- [GIVEN MATERIAL]:
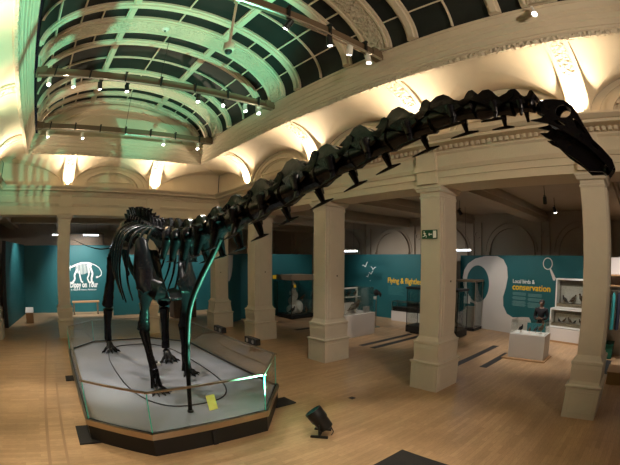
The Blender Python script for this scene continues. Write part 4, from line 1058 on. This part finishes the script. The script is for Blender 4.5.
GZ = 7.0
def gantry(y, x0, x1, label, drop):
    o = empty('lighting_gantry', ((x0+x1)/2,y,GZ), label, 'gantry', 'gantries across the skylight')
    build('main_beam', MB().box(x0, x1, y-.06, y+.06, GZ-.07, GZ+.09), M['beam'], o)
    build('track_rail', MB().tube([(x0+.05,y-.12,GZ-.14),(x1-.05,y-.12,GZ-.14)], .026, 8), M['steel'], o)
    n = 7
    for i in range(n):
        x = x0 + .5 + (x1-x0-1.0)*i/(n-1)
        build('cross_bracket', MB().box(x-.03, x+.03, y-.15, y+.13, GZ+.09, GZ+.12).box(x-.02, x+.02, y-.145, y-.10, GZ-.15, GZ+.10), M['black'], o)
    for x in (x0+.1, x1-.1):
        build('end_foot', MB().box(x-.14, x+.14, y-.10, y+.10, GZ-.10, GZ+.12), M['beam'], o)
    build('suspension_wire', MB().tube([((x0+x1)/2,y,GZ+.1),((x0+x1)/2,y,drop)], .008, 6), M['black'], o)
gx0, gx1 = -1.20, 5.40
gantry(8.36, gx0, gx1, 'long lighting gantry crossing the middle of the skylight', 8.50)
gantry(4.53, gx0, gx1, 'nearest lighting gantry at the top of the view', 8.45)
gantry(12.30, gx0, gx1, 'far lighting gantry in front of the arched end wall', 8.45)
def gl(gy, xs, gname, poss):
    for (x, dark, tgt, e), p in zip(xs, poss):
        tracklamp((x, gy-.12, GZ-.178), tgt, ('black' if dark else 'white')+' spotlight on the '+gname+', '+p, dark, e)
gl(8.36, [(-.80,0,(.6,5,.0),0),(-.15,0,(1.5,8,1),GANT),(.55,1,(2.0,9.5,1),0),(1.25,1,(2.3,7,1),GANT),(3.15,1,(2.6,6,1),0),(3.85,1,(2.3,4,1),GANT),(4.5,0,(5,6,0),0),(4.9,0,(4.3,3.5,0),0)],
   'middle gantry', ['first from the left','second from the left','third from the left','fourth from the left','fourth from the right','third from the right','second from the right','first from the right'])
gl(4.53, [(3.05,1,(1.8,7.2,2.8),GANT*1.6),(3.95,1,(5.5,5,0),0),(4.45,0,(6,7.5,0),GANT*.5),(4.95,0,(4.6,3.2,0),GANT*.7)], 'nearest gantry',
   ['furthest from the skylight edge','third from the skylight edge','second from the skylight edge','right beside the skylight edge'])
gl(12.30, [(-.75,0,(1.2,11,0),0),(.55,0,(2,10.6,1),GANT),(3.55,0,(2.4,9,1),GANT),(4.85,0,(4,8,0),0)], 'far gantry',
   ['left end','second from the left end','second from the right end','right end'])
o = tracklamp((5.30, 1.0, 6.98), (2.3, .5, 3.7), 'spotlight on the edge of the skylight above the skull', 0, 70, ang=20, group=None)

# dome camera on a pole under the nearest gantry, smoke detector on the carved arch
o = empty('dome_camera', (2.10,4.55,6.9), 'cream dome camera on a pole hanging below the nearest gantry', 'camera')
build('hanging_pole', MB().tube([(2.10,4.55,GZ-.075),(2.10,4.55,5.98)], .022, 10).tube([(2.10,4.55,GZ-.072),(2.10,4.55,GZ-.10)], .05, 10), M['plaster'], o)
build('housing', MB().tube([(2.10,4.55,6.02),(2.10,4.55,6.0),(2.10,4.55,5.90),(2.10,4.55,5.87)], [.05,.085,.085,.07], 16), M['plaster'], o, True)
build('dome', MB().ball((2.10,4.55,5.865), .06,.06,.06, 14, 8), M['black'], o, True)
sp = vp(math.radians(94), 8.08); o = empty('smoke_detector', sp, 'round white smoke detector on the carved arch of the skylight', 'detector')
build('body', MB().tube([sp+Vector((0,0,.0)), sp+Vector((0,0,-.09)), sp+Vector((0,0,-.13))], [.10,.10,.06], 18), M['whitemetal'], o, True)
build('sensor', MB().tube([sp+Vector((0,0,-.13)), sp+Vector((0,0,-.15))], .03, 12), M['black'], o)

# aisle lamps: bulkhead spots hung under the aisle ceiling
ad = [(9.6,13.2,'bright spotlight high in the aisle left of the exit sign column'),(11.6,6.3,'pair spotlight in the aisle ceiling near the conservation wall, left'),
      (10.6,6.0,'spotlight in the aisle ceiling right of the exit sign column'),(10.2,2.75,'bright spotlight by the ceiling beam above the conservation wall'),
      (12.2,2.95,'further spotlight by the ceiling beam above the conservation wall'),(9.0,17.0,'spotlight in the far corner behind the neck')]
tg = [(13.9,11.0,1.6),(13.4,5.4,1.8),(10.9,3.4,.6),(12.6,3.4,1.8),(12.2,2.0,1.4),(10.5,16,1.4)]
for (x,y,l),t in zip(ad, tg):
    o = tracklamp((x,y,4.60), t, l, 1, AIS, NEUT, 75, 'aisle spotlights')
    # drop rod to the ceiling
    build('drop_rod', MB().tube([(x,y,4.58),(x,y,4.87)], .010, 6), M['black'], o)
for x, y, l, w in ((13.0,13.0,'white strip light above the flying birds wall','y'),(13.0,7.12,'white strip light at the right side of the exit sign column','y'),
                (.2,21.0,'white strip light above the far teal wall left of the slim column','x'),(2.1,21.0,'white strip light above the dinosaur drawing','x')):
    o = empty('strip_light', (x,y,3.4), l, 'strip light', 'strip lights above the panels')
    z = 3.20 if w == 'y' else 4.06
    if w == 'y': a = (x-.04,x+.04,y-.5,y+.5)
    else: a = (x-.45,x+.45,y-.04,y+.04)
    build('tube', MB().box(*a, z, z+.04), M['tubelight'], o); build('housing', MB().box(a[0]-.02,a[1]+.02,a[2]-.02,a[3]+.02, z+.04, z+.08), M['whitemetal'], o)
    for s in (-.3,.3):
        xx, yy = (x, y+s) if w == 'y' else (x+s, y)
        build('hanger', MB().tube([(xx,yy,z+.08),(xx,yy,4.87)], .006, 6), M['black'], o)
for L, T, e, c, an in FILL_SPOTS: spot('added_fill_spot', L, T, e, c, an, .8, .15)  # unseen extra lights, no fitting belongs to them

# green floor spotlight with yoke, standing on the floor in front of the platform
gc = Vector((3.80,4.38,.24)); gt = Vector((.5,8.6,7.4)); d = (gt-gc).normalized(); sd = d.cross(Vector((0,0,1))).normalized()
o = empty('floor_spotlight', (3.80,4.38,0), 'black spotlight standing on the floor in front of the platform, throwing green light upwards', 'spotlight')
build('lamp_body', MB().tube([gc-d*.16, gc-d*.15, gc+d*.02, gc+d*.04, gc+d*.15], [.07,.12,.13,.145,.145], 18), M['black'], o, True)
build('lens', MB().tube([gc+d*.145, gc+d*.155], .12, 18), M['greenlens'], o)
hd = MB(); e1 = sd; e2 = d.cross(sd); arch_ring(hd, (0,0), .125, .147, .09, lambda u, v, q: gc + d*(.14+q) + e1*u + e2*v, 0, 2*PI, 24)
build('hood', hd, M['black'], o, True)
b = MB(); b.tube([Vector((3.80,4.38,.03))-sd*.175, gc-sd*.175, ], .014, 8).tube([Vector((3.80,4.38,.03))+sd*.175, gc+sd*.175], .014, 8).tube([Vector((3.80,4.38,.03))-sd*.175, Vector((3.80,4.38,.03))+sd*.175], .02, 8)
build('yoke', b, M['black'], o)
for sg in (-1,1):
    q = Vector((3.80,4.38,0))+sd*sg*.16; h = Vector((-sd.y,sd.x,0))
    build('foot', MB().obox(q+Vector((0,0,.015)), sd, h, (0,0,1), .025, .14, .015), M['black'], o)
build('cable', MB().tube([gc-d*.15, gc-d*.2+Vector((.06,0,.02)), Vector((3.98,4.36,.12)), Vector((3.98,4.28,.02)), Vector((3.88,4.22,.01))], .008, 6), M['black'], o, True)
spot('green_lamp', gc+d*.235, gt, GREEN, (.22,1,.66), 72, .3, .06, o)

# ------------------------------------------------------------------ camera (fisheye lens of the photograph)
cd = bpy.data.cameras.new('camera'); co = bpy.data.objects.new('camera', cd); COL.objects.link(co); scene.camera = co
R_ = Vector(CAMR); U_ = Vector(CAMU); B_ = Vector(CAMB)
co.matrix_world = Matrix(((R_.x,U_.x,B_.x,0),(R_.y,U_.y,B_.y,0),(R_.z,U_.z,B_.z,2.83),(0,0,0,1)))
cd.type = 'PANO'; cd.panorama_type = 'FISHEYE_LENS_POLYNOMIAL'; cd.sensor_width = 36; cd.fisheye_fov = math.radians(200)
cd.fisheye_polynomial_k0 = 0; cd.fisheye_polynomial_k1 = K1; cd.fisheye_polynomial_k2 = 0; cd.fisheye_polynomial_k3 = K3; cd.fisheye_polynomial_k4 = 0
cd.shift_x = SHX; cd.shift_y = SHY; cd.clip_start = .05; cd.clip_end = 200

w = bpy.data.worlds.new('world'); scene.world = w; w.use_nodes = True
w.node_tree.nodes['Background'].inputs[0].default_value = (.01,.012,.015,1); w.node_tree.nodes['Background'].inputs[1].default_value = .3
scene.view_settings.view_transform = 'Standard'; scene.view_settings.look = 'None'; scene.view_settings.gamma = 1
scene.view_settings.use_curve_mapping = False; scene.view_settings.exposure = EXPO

- [WORK TO DO]: Pick out each line that holds the string "from".

- [WORKED ANSWER]:
The Blender Python script for this scene continues. Write part 4, from line 1058 on. This part finishes the script. The script is for Blender 4.5.
   'middle gantry', ['first from the left','second from the left','third from the left','fourth from the left','fourth from the right','third from the right','second from the right','first from the right'])
   ['furthest from the skylight edge','third from the skylight edge','second from the skylight edge','right beside the skylight edge'])
   ['left end','second from the left end','second from the right end','right end'])